● **Your goal**: Below are some records. Output the lines from the first one through the line that holds "def V(x, y, z): return Vector((x, y, z + H))", exactly as written, with no pictures.

● **Dataset extract**:
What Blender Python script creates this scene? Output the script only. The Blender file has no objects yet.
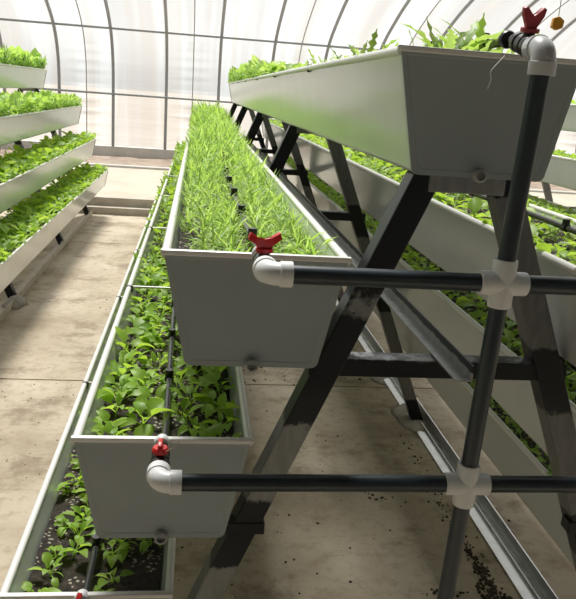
import bpy, bmesh, math, random
from mathutils import Vector, Matrix
R = random.Random(7)
C = bpy.context.scene.collection
H = 1.36                      # eye height above the floor; measured heights below are relative to the eye
def V(x, y, z): return Vector((x, y, z + H))

# ------------------------------------------------------------------ materials
def nodes(name):
    m = bpy.data.materials.new(name); m.use_nodes = True
    nt = m.node_tree; b = nt.nodes['Principled BSDF']
    return m, nt, b
def N(nt, t, **kw):
    n = nt.nodes.new(t)
    for k, v in kw.items(): setattr(n, k, v)
    return n
def ramp(nt, fac, stops):
    r = N(nt, 'ShaderNodeValToRGB'); e = r.color_ramp.elements
    while len(e) < len(stops): e.new(0.5)
    for el, (p, c) in zip(e, stops): el.position = p; el.color = (*c, 1)
    nt.links.new(fac, r.inputs['Fac']); return r.outputs['Color']
def noise(nt, vec, scale, detail=4, rough=0.55):
    n = N(nt, 'ShaderNodeTexNoise'); n.inputs['Scale'].default_value = scale
    n.inputs['Detail'].default_value = detail; n.inputs['Roughness'].default_value = rough
    nt.links.new(vec, n.inputs['Vector']); return n.outputs['Fac']
def mapping(nt, scale, coord='Object'):
    tc = N(nt, 'ShaderNodeTexCoord'); mp = N(nt, 'ShaderNodeMapping'); mp.inputs['Scale'].default_value = scale
    nt.links.new(tc.outputs[coord], mp.inputs['Vector']); return mp.outputs['Vector']
def mixc(nt, fac, a, b):
    mx = N(nt, 'ShaderNodeMix', data_type='RGBA')
    for s, v in ((0, fac), (6, a), (7, b)):
        if hasattr(v, 'links'): nt.links.new(v, mx.inputs[s])
        else: mx.inputs[s].default_value = v if s == 0 else (*v, 1)
    return mx.outputs[2]
def math_(nt, op, a, b=None, c=None):
    n = N(nt, 'ShaderNodeMath', operation=op)
    for i, v in enumerate((a, b, c)):
        if v is None: continue
        if hasattr(v, 'links'): nt.links.new(v, n.inputs[i])
        else: n.inputs[i].default_value = v
    return n.outputs[0]
def bump(nt, b, h, strength=.3, dist=.01):
    n = N(nt, 'ShaderNodeBump'); n.inputs['Strength'].default_value = strength; n.inputs['Distance'].default_value = dist
    nt.links.new(h, n.inputs['Height']); nt.links.new(n.outputs['Normal'], b.inputs['Normal'])
def plain(name, col, rough=.5, metal=0., var=.06, vs=30, spec=.5):
    m, nt, b = nodes(name)
    f = noise(nt, mapping(nt, (1, 1, 1)), vs)
    lo = tuple(c * (1 - var) for c in col); hi = tuple(min(1, c * (1 + var)) for c in col)
    nt.links.new(ramp(nt, f, [(.3, lo), (.7, hi)]), b.inputs['Base Color'])
    b.inputs['Roughness'].default_value = rough; b.inputs['Metallic'].default_value = metal
    b.inputs['Specular IOR Level'].default_value = spec
    return m
M = {}
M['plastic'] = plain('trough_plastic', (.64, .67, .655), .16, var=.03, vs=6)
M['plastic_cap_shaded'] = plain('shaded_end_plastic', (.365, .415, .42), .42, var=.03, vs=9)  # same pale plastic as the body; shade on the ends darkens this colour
M['rim'] = plain('trough_rim_plastic', (.80, .80, .77), .3, var=.02, vs=12)
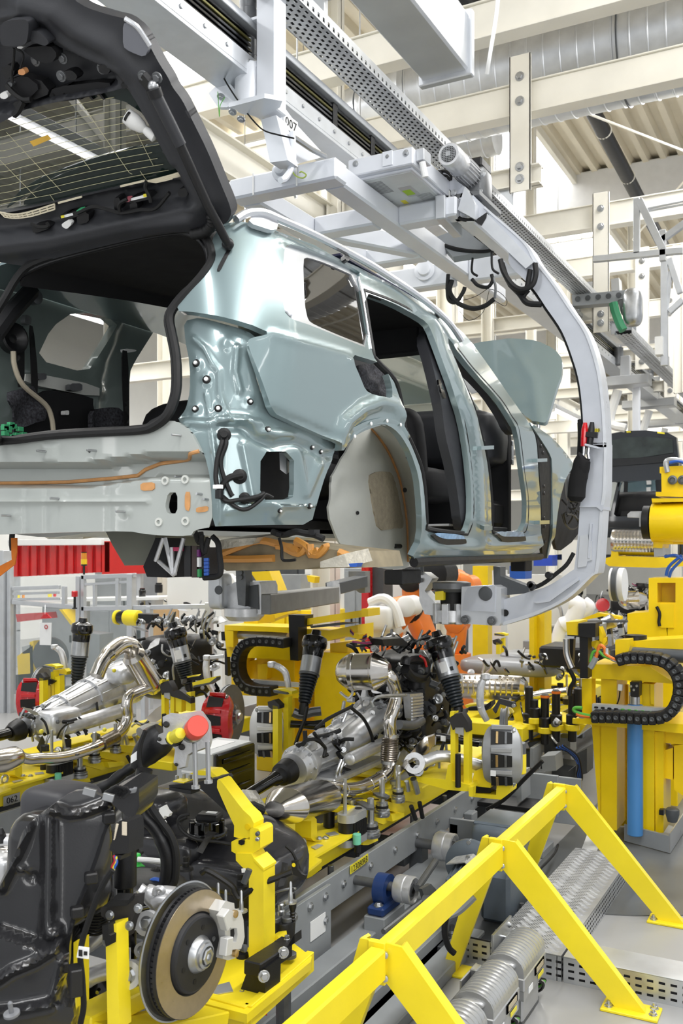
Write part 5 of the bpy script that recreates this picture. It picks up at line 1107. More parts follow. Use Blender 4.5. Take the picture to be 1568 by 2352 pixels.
# ------------------------------------------------------------ centre powertrain
PT = thing('powertrain', 'engine with gearbox, black propeller shaft and silver exhaust on the middle yellow pallet', 'engine', 'engines with gearboxes on the pallets')
XP = -2.62
def px(s, X=XP, cr='D5'): return A(cr, s, X=X)
g0, g1 = at(672, 1768, X=XP), at(862, 1652, X=XP)
mk('engine_block', B().blob((XP+.03, 5.78, 1.0), (.5, .62, .62), None, .25), blk, PT, 50)
mk('sump', B().blob((XP+.02, 5.75, .68), (.42, .6, .2), None, .3), cast, PT, 50)
housing(PT, 'gearbox', g0, g1, [(0, .05), (.0, .088), (.05, .098), (.14, .098), (.17, .078), (.3, .085), (.36, .108), (.5, .105), (.62, .112), (.75, .12), (.9, .135), (.97, .142), (1, .142)], 12, .005, None, True, (.07, .37, .72, .96))
housing(PT, 'gearbox_cover', at(785, 1712, X=XP+.08), at(868, 1650, X=XP+.1), [(0, .02), (.02, .05), (.12, .07), (.3, .076), (.95, .08), (1, .07)], 0, .004, None, False)
housing(PT, 'side_tube', at(800, 1745, X=XP+.2), at(885, 1705, X=XP+.2), [(0, .02), (.02, .034), (.5, .036), (.97, .038), (1, .02)], 0, .004, None, False)
bosses(PT, g0, g1, .10, .135, 60, 61); mk('gearbox_pan', B().bb(XP-.14, XP+.16, 4.55, 5.2, .70, .74, .01), cast, PT)
for s in ('860,860 930,800 1000,760 1080,720 1120,700', '850,890 900,960 930,1000 920,1060', '1120,710 1200,780 1250,870 1275,960 1265,1040', '790,940 850,935 900,960'): mk('gearbox_loom', B().tube(spl(px(s, XP+.2), 4), .010, 7), rub, PT)
clutter(PT, (XP+.02, 4.75, .84), (.2, .5, .2), 30, 11); clutter(PT, (XP+.03, 5.25, .94), (.28, .3, .26), 26, 12)
clutter(PT, (XP+.05, 5.75, 1.05), (.56, .66, .66), 150, 13); clutter(PT, (XP+.25, 5.55, .95), (.24, .5, .6), 80, 17)
mk('coupling', B().lathe(at(655, 1774, X=XP), g1-g0, [(-.09, .035), (-.05, .04), (-.04, .06), (.03, .07), (.04, .062)], 24), blk, PT)
sh = px('640,1165 540,1215 400,1290 260,1340', XP); mk('propeller_shaft', B().tube([at(648, 1780, X=XP), at(630, 1790, X=XP), at(625, 1792, X=XP), at(545, 1840, X=XP), at(480, 1875, X=XP)], [.038, .038, .03, .03, .03], 18), blkg, PT)
mk('shaft_boot', B().tube([at(660, 1772, X=XP), at(652, 1777, X=XP), at(640, 1784, X=XP), at(632, 1788, X=XP)], [.042, .046, .043, .035], 16), rub, PT); mk('boot_clip', B()._ring(at(664, 1770, X=XP), g1-g0, .046, .038, .014, 18), zinc, PT)
# exhaust
XE = -2.28
EX = lambda s, k=5, X=XE: spl(px(s, X), k)
mk('catalyst', B().lathe(at(*T('D5', '1050,450')[0], d=5.45), at(*T('D5', '1330,445')[0], d=5.38)-at(*T('D5', '1050,450')[0], d=5.45), [(-.03, .03), (-.02, .055), (-.005, .07), (.01, .082), (.04, .10), (.055, .105), (.06, .109), (.08, .109), (.085, .104), (.185, .104), (.19, .109), (.20, .109), (.205, .103), (.26, .07), (.285, .045)], 30), ste, PT, 30)
mk('down_pipe', B().tube(spl([at(*q, X=XE-.1) for q in T('D5', '1380,470')]+px('1440,560 1450,640 1430,720 1400,800 1400,880', XE), 5), [.05]*6+[.048]*10+[.042]*20, 16) if False else B().tube(spl([at(*T('D5', '1350,460')[0], d=5.38), at(*T('D5', '1400,490')[0], d=5.37)]+px('1430,560 1440,640 1420,720 1395,800 1400,890 1400,930', XE), 5), .037, 16), ste, PT)
for q in ('1432,690', '1405,905', '1385,1100'): p = at(*T('D5', q)[0], X=XE); mk('pipe_band', B()._ring(p-V((0, 0, .01)), (.1, .1, 1), .044, .03, .018, 20), zinc, PT)
fx = px('1398,930 1392,1000 1388,1090', XE); fp = spl(fx, 12); mk('flex_pipe', B().tube(fp, [.046+.004*(i % 2) for i in range(len(fp))], 16), mat('braided_steel', S(150, 142, 132), .3, 1, 0, .2, 80), PT)
mk('exhaust_pipe', B().tube(EX('1388,1090 1380,1160 1340,1210 1260,1255 1170,1290 1080,1300 1000,1290 940,1320', 5), .037, 16), ste, PT)
for q in ('1330,1215', '1240,1265', '1060,1300', '960,1305'): mk('weld_band', B().sph(at(*T('D5', q)[0], X=XE), (.040, .026, .040), 14, 8), ste, PT)
ms, me_ = at(*T('D5', '910,1340')[0], X=XE), at(*T('D5', '560,1440')[0], X=XE)
ax = me_-ms; x_, y_, z_ = frame(ax); L = ax.length; rings = []
for q, s in ((-.03, .45), (.02, .96), (.03, 1), (.72, 1), (.73, 1.03), (.745, 1.03), (.755, 1), (.93, .62), (.98, .45)): rings.append([ms+z_*(q*L)+x_*(.115*s*math.cos(a))+y_*(.08*s*math.sin(a)) for a in np.linspace(0, 2*math.pi, 29)[:-1]])
mk('silencer', B().loft(rings), ste, PT, 40)
fo = px('330,1390 370,1360 470,1365 500,1410 480,1460 420,1465 350,1430', XE); mk('foil_wrap', B().prism(fo, (-.06, .05, .02)), mat('embossed_foil', S(226, 226, 222), .3, .9, 0, .15, 50, 1, 90), PT)
# named pieces on the engine
e6 = lambda s, X=-2.3: A('D6', s, X=X)
mk('rail_cover', B().prism(e6('85,215 230,205 270,245 265,262 100,262'), (-.1, .04, 0)), blk, PT)
mk('oil_cooler', B().prism(e6('285,610 380,600 380,820 360,850 300,790'), (-.06, .03, 0)), cast, PT)
for k in range(8): mk('cooler_fin', B().bar(*e6(f'300,{640+k*22} 378,{630+k*22}', -2.292), .012, .012), cast, PT)
mk('intake_pipe', B().tube(spl(e6('250,400 260,360 320,350 390,370 400,430 380,490 300,480 250,430', -2.3), 5), .03, 10), blk, PT)
mk('intake_box', B().blob(at(*T('D6', '330,430')[0], X=-2.36), (.14, .16, .12), None, .4), blk, PT); mk('red_seal', B().tube(spl(e6('360,335 390,360 405,410', -2.24), 4), .008, 8), redp, PT)
hs = e6('470,890 440,900 360,960 300,1060 210,1150 230,1090 330,960 400,905', -2.22); mk('heat_shield', B().sheet([e6('475,890 400,915 330,985 260,1070 190,1190', -2.2), e6('470,960 420,1030 350,1080 270,1110 205,1195', -2.17), e6('440,1010 400,1060 340,1090 290,1120 215,1200', -2.2)], (-.003, .003, 0)), ste, PT, 60)
mk('vacuum_pipe', B().tube(spl(px('1270,700 1265,660 1310,630 1400,622 1510,615', -2.2), 5), .010, 8), zinc, PT)
mk('water_pipe', B().tube(spl(e6('205,830 300,835 370,800', -2.28), 4), .028, 12), castd, PT)
for s in ('1130,230 1200,240 1320,245', '1140,265 1220,260 1330,240'): mk('fuel_line', B().tube(spl(px(s, -2.4), 4), .006, 6), mat('magenta_line', S(170, 60, 110), .4) if s[3] == '0' and s[2] == '3' else rub, PT)
# ------------------------------------------------------------ centre front suspension, both sides
SR = thing('front_suspension', 'front axle corner with black air strut and grey caliper, right side of the middle pallet', 'suspension', 'front suspensions on the pallets')
strut(SR, at(*T('D6', '490,215')[0], d=5.85), at(*T('D6', '640,735')[0], d=5.72))
caliper(SR, at(1156, 1716, d=5.45), mat('grey_caliper_paint', S(158, 160, 162), .42, .3, 0, .05), 1.14, 1, math.pi+.1, turn=.27)
upper_arm(SR, A('D6', '830,485 800,540 790,640 800,720 840,800', d=5.45)); mk('arm_end', B().bar(at(*T('D6', '830,490')[0], d=5.45), at(*T('D6', '920,485')[0], d=5.45), .03, .02), cast, SR)
mk('lower_arm', B().tube(spl(A('D6', '330,1110 400,1090 480,1060 570,1060 650,1080 730,1105 810,1130', d=5.45), 4), [.05, .045, .042, .038]+[.034]*21, 12), cast, SR)
mk('arm_bush', B()._ring(at(*T('D6', '325,1110')[0], d=5.4), (.3, -1, .3), .06, .03, .05, 20), cast, SR); mk('bush_bolt', B().bolt(at(*T('D6', '345,1160')[0], d=5.36), (.2, -1, .3), .022), zinc, SR)
mk('arm_bracket', B().prism(A('D6', '250,1150 300,1120 390,1150 370,1200 280,1200', d=5.42), (-.02, .05, 0)), blk, SR)
mk('drive_shaft', B().tube(A('D6', '470,930 560,935 620,940 780,965', d=5.6), [.04, .03, .022, .022], 12), blkg, SR)
mk('drop_link', B().tube(A('D6', '540,930 515,1000 490,1070', d=5.5), .009, 8), blk, SR); mk('paper_tag', B().box(at(*T('D6', '525,930')[0], d=5.45), (.03, .004, .03)), lab, SR)
mk('sensor_arm', B().prism(A('D6', '880,720 930,640 1040,670 1048,700 1020,708 930,680 900,750', d=5.35), (0, .02, 0)), blk, SR); mk('sensor_bolt', B().lathe(at(*T('D6', '1032,692')[0], d=5.35), (0, -1, 0), [(0, .012), (.006, .01)], 10), zinc, SR)
mk('caliper_tag', B().box(at(1132, 1776, d=5.16), (.03, .004, .03)), lab, SR)
SL = thing('front_suspension', 'front axle corner with tilted black strut and pale caliper, far side of middle pallet', 'suspension', 'front suspensions on the pallets')
strut(SL, at(*T('D5', '860,205')[0], d=6.2), at(*T('D5', '775,705')[0], d=6.05), False)
caliper(SL, at(622, 1655, d=6.25), mat('pale_caliper_cast', S(206, 206, 204), .45, .25, 0, .05), 1.16, -1, math.pi+.25, disc=False, turn=.45)
upper_arm(SL, A('D5', '545,395 590,410 640,450 660,520 670,580', d=6.2))
mk('drive_shaft', B().tube(A('D5', '680,825 760,830 850,835 930,830', d=6.0), [.024, .024, .03, .036], 12), blkg, SL)
mk('lower_arm', B().tube(spl(A('D5', '700,740 760,760 830,740 900,730', d=6.05), 4), .03, 10), castd, SL); mk('drop_link', B().tube(A('D5', '800,700 780,800 740,900 715,975', d=5.9), .012, 8), blk, SL)
# ------------------------------------------------------------ powertrain on the left pallet
PL = thing('powertrain', 'engine with long ribbed silver gearbox and bent exhaust, on the left yellow pallet', 'engine', 'engines with gearboxes on the pallets')
XQ = -4.85
q4 = lambda s, X=XQ: A('D4', s, X=X)
h0, h1 = at(60, 1672, X=XQ), at(300, 1560, X=XQ)
housing(PL, 'gearbox', h0, h1, [(0, .04), (.01, .07), (.10, .075), (.12, .095), (.3, .11), (.42, .12), (.55, .135), (.75, .15), (.93, .165), (1, .165)], 12, .006, None, True, (.30, .56, .78, .96))
housing(PL, 'side_tube', at(150, 1672, X=XQ+.25), at(285, 1632, X=XQ+.25), [(0, .04), (.02, .05), (.5, .052), (.97, .055), (1, .03)], 0, .004, None, False)
bosses(PL, h0, h1, .08, .16, 60, 62); mk('transfer_case', B().blob(at(135, 1655, X=XQ+.15), (.2, .3, .17), None, .45), cast, PL, 50)
mk('engine_block', B().blob(at(405, 1530, X=XQ-.05), (.46, .5, .52), None, .35), blk, PL, 50)
clutter(PL, (XQ+.05, 6.2, 1.1), (.52, .5, .62), 130, 21); clutter(PL, (XQ+.1, 5.1, .75), (.35, .9, .2), 40, 22); clutter(PL, (XQ+.1, 4.75, .85), (.25, .3, .2), 14, 24)
mk('coupling', B().lathe(at(38, 1678, X=XQ), h1-h0, [(-.06, .05), (-.02, .068), (.03, .075), (.05, .055)], 20), blk, PL)
mk('propeller_shaft', B().tube([at(26, 1682, X=XQ), at(-10, 1692, X=XQ), at(-140, 1720, X=XQ)], .036, 16), blkg, PL); mk('boot_clip', B()._ring(at(22, 1684, X=XQ), h1-h0, .045, .03, .02, 18), zinc, PL)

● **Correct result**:
What Blender Python script creates this scene? Output the script only. The Blender file has no objects yet.
import bpy, bmesh, math, random
from mathutils import Vector, Matrix
R = random.Random(7)
C = bpy.context.scene.collection
H = 1.36                      # eye height above the floor; measured heights below are relative to the eye
def V(x, y, z): return Vector((x, y, z + H))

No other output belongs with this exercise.